## Your goal:
Copy all entries without alteration and skip the pictures they hold.

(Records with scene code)
###

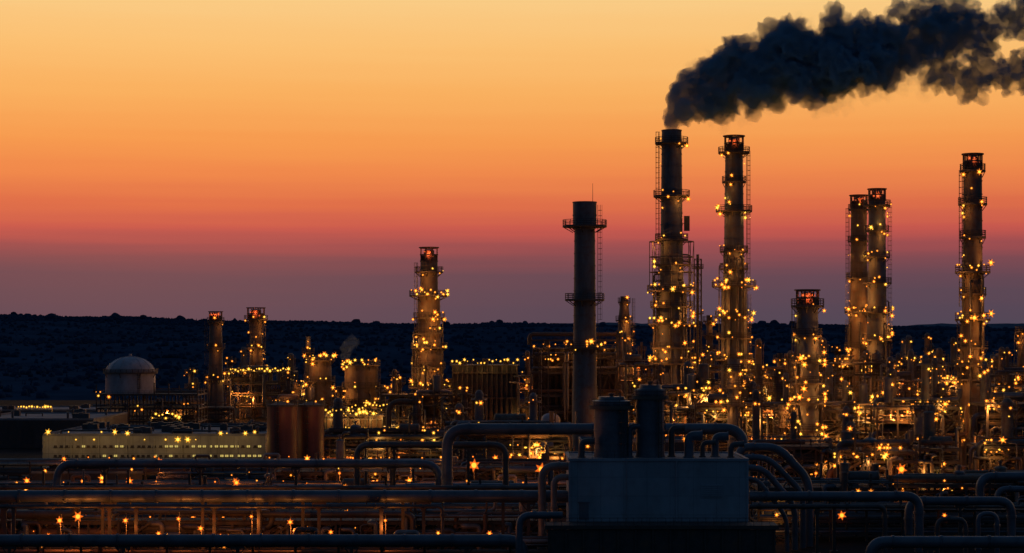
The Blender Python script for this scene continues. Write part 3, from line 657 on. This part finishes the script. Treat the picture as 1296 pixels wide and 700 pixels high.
def shed(label,px0,px1,top,D,dep,mt=M_wall,wins=(),group='low flat roofed plant buildings',name='plant_building',lamps=0,lk='y',seed=1,power=120,bits=6):
    rnd=random.Random(seed); x0,x1=X(px0,D),X(px1,D);W=x1-x0;h=Z(top,D); R=root(name,label,'building',(x0+x1)/2,D+dep/2,0,group)
    b=MB(); b.box((0,0,h/2),(W,dep,h)); b.box((0,-dep/2-.05,.5),(W+.2,.2,1)); b.make('wall',mt,R)
    b=MB(); b.box((0,0,h+.06),(W-.7,dep-.7,.1)); 
    b.make('roof',M_roof,R); b=MB()
    for s in(-1,1): b.box((0,s*(dep/2-.12),h+.3),(W+.3,.34,.6)); b.box((s*(W/2-.12),0,h+.3),(.34,dep-.3,.597))
    b.make('parapet',M_roof,R)
    m=int(W/6)
    if mt is M_wall:
        b=MB()
        for i in range(m+1): b.box((-W/2+W*i/m,-dep/2-.12,h/2),(.35,.22,h-.05))
        b.make('pilasters',M_wall,R)
    for k in range(bits):
        x=rnd.uniform(-W/2+2,W/2-2); y=rnd.uniform(-dep/2+2,dep/2-2); b=MB(); q=rnd.random()
        if q<.5:
            b.box((x,y,h+.9),(rnd.uniform(1.6,5),1.8,1.5)); b.cyl((x,y,h+1.6),(x,y,h+1.9),.7,n=12); b.box((x-1.0,y,h+.15),(.2,2,.2)); b.make('air_conditioner',M_pipe2,R)
        elif q<.7:
            L=rnd.uniform(5,14); b.tube(fillet([(x,y,h),(x,y,h+1.1),(min(W/2-1,x+L),y,h+1.1),(min(W/2-1,x+L),y,h)],.4),.22,n=8); b.make('roof_pipe',M_pipe2,R)
        else:
            b.cyl((x,y,h),(x,y,h+1.8),.35,n=10); b.cyl((x,y,h+1.8),(x,y,h+2.2),.6,.2,n=10); b.make('roof_vent',M_pipe2,R)
    for (wx,wy,ww,wh,lit) in wins:
        b=MB(); b.box((X(wx,D)-(x0+x1)/2,-dep/2-.03,Z(wy,D)),(S(ww,D),.1,S(wh,D))); b.box((X(wx,D)-(x0+x1)/2,-dep/2-.1,Z(wy,D)),(.08,.06,S(wh,D)),1); b.box((X(wx,D)-(x0+x1)/2,-dep/2-.08,Z(wy,D)-S(wh,D)/2-.08),(S(ww,D)+.3,.16,.14),1)
        b.make('window',[M_win if lit else M_dark,M_steel],R)
    for k in range(lamps):
        x=-W/2+W*(k+rnd.random())/lamps; lamp(R,(x,-dep/2-.4,h+rnd.choice((-.8,1.0,.7))),rnd.uniform(.26,.4),lk,power if k%2==0 else 0,off=(0,-5,-1.5))
    return R
wr=random.Random(5)
wins=[(x+wr.uniform(-1,1),y,3.8,2.6,wr.random()<(.15 if x<180 else .45 if x<240 else .9)) for y in (565,577) for x in range(70,334,7)]
shed('long pale plant building with a flat roof',55,335,552,450,46,wins=wins,lamps=16,seed=3,bits=36,power=150)
shed('low dark shed with a row of yellow lamps',-40,124,520,760,40,mt=M_dark,lamps=0,seed=4)
R=shed('flat roofed dark building by the road',-40,118,532,560,50,mt=M_dark,lamps=0,seed=5,bits=10)
def lrow(label,px,py,cnt,D,sd_,sz=.38,jit=1.0,grp='lamp rows on low rails'):
    R=root('lamp_row',label,'lamps',X(px,D),D,0,grp); W=cnt*1.05; zz=Z(py,D); b=MB(); b.beam((-W/2,0,zz-.8),(W/2,0,zz-.8),.15); b.beam((-W/2,0,0),(-W/2,0,zz),.25); b.beam((W/2,0,0),(W/2,0,zz),.25); b.make('rail',M_steel,R); rr=random.Random(sd_)
    for i in range(cnt): lamp(R,(-W/2+W*(i+.5)/cnt,-.3,zz+rr.uniform(-jit,jit)),rr.uniform(.85,1.1)*sz,'y',150 if i%4==0 else 0)
lrow('row of yellow lamps on a rail over the shed',44,515,13,740,5,.45,.2)
for a in ((210,526,9,600,1),(155,544,14,540,2,.45),(470,514,14,570,3),(330,468,22,750,6,.4,.6),(376,482,9,900,7,.45,.5),(440,542,10,520,8),(440,522,12,570,9),(520,545,12,500,10)): lrow('cluster of yellow lamps on a low rail',*a)
shed('small dark workshop below the chimney',735,870,560,400,12,mt=M_dark,lamps=4,seed=8,lk='a')
shed('low dark workshop among the pipes',40,180,600,400,16,mt=M_dark,lamps=3,seed=9,lk='a')
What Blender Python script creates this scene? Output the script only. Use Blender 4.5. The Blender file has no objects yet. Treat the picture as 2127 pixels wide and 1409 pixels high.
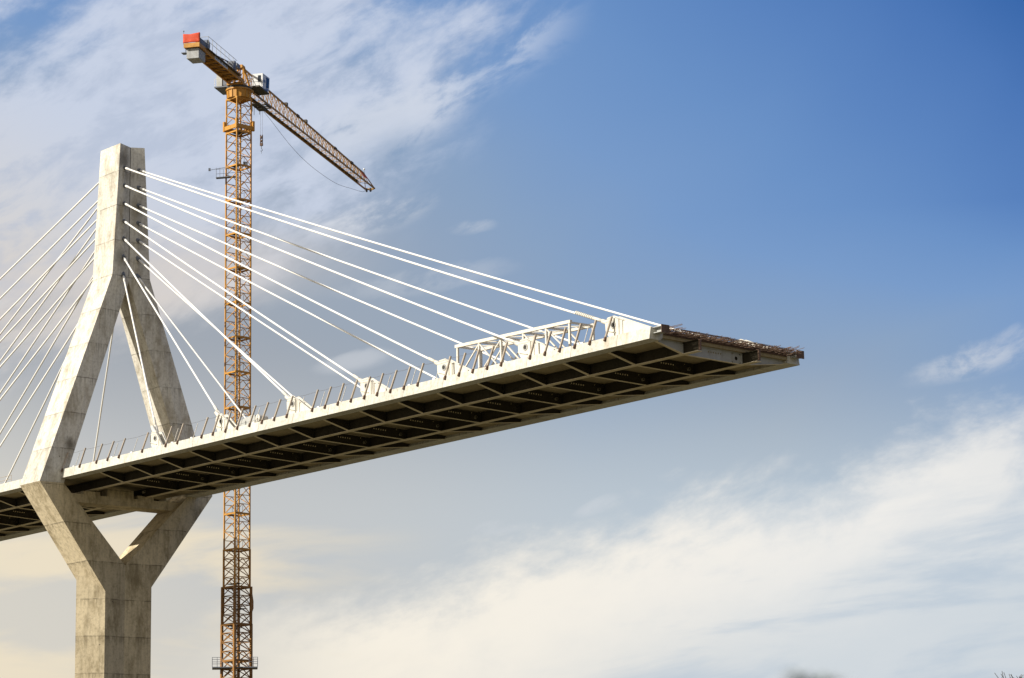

###

## Task solution:
The Blender Python script for this scene continues. Write part 3, from line 657 on. This part finishes the script. Treat the picture as 1296 pixels wide and 700 pixels high.
def shed(label,px0,px1,top,D,dep,mt=M_wall,wins=(),group='low flat roofed plant buildings',name='plant_building',lamps=0,lk='y',seed=1,power=120,bits=6):
    rnd=random.Random(seed); x0,x1=X(px0,D),X(px1,D);W=x1-x0;h=Z(top,D); R=root(name,label,'building',(x0+x1)/2,D+dep/2,0,group)
    b=MB(); b.box((0,0,h/2),(W,dep,h)); b.box((0,-dep/2-.05,.5),(W+.2,.2,1)); b.make('wall',mt,R)
    b=MB(); b.box((0,0,h+.06),(W-.7,dep-.7,.1)); 
    b.make('roof',M_roof,R); b=MB()
    for s in(-1,1): b.box((0,s*(dep/2-.12),h+.3),(W+.3,.34,.6)); b.box((s*(W/2-.12),0,h+.3),(.34,dep-.3,.597))
    b.make('parapet',M_roof,R)
    m=int(W/6)
    if mt is M_wall:
        b=MB()
        for i in range(m+1): b.box((-W/2+W*i/m,-dep/2-.12,h/2),(.35,.22,h-.05))
        b.make('pilasters',M_wall,R)
    for k in range(bits):
        x=rnd.uniform(-W/2+2,W/2-2); y=rnd.uniform(-dep/2+2,dep/2-2); b=MB(); q=rnd.random()
        if q<.5:
            b.box((x,y,h+.9),(rnd.uniform(1.6,5),1.8,1.5)); b.cyl((x,y,h+1.6),(x,y,h+1.9),.7,n=12); b.box((x-1.0,y,h+.15),(.2,2,.2)); b.make('air_conditioner',M_pipe2,R)
        elif q<.7:
            L=rnd.uniform(5,14); b.tube(fillet([(x,y,h),(x,y,h+1.1),(min(W/2-1,x+L),y,h+1.1),(min(W/2-1,x+L),y,h)],.4),.22,n=8); b.make('roof_pipe',M_pipe2,R)
        else:
            b.cyl((x,y,h),(x,y,h+1.8),.35,n=10); b.cyl((x,y,h+1.8),(x,y,h+2.2),.6,.2,n=10); b.make('roof_vent',M_pipe2,R)
    for (wx,wy,ww,wh,lit) in wins:
        b=MB(); b.box((X(wx,D)-(x0+x1)/2,-dep/2-.03,Z(wy,D)),(S(ww,D),.1,S(wh,D))); b.box((X(wx,D)-(x0+x1)/2,-dep/2-.1,Z(wy,D)),(.08,.06,S(wh,D)),1); b.box((X(wx,D)-(x0+x1)/2,-dep/2-.08,Z(wy,D)-S(wh,D)/2-.08),(S(ww,D)+.3,.16,.14),1)
        b.make('window',[M_win if lit else M_dark,M_steel],R)
    for k in range(lamps):
        x=-W/2+W*(k+rnd.random())/lamps; lamp(R,(x,-dep/2-.4,h+rnd.choice((-.8,1.0,.7))),rnd.uniform(.26,.4),lk,power if k%2==0 else 0,off=(0,-5,-1.5))
    return R
wr=random.Random(5)
wins=[(x+wr.uniform(-1,1),y,3.8,2.6,wr.random()<(.15 if x<180 else .45 if x<240 else .9)) for y in (565,577) for x in range(70,334,7)]
shed('long pale plant building with a flat roof',55,335,552,450,46,wins=wins,lamps=16,seed=3,bits=36,power=150)
shed('low dark shed with a row of yellow lamps',-40,124,520,760,40,mt=M_dark,lamps=0,seed=4)
R=shed('flat roofed dark building by the road',-40,118,532,560,50,mt=M_dark,lamps=0,seed=5,bits=10)
def lrow(label,px,py,cnt,D,sd_,sz=.38,jit=1.0,grp='lamp rows on low rails'):
    R=root('lamp_row',label,'lamps',X(px,D),D,0,grp); W=cnt*1.05; zz=Z(py,D); b=MB(); b.beam((-W/2,0,zz-.8),(W/2,0,zz-.8),.15); b.beam((-W/2,0,0),(-W/2,0,zz),.25); b.beam((W/2,0,0),(W/2,0,zz),.25); b.make('rail',M_steel,R); rr=random.Random(sd_)
    for i in range(cnt): lamp(R,(-W/2+W*(i+.5)/cnt,-.3,zz+rr.uniform(-jit,jit)),rr.uniform(.85,1.1)*sz,'y',150 if i%4==0 else 0)
lrow('row of yellow lamps on a rail over the shed',44,515,13,740,5,.45,.2)
for a in ((210,526,9,600,1),(155,544,14,540,2,.45),(470,514,14,570,3),(330,468,22,750,6,.4,.6),(376,482,9,900,7,.45,.5),(440,542,10,520,8),(440,522,12,570,9),(520,545,12,500,10)): lrow('cluster of yellow lamps on a low rail',*a)
shed('small dark workshop below the chimney',735,870,560,400,12,mt=M_dark,lamps=4,seed=8,lk='a')
shed('low dark workshop among the pipes',40,180,600,400,16,mt=M_dark,lamps=3,seed=9,lk='a')
What Blender Python script creates this scene? Output the script only. Use Blender 4.5. The Blender file has no objects yet. Treat the picture as 2127 pixels wide and 1409 pixels high.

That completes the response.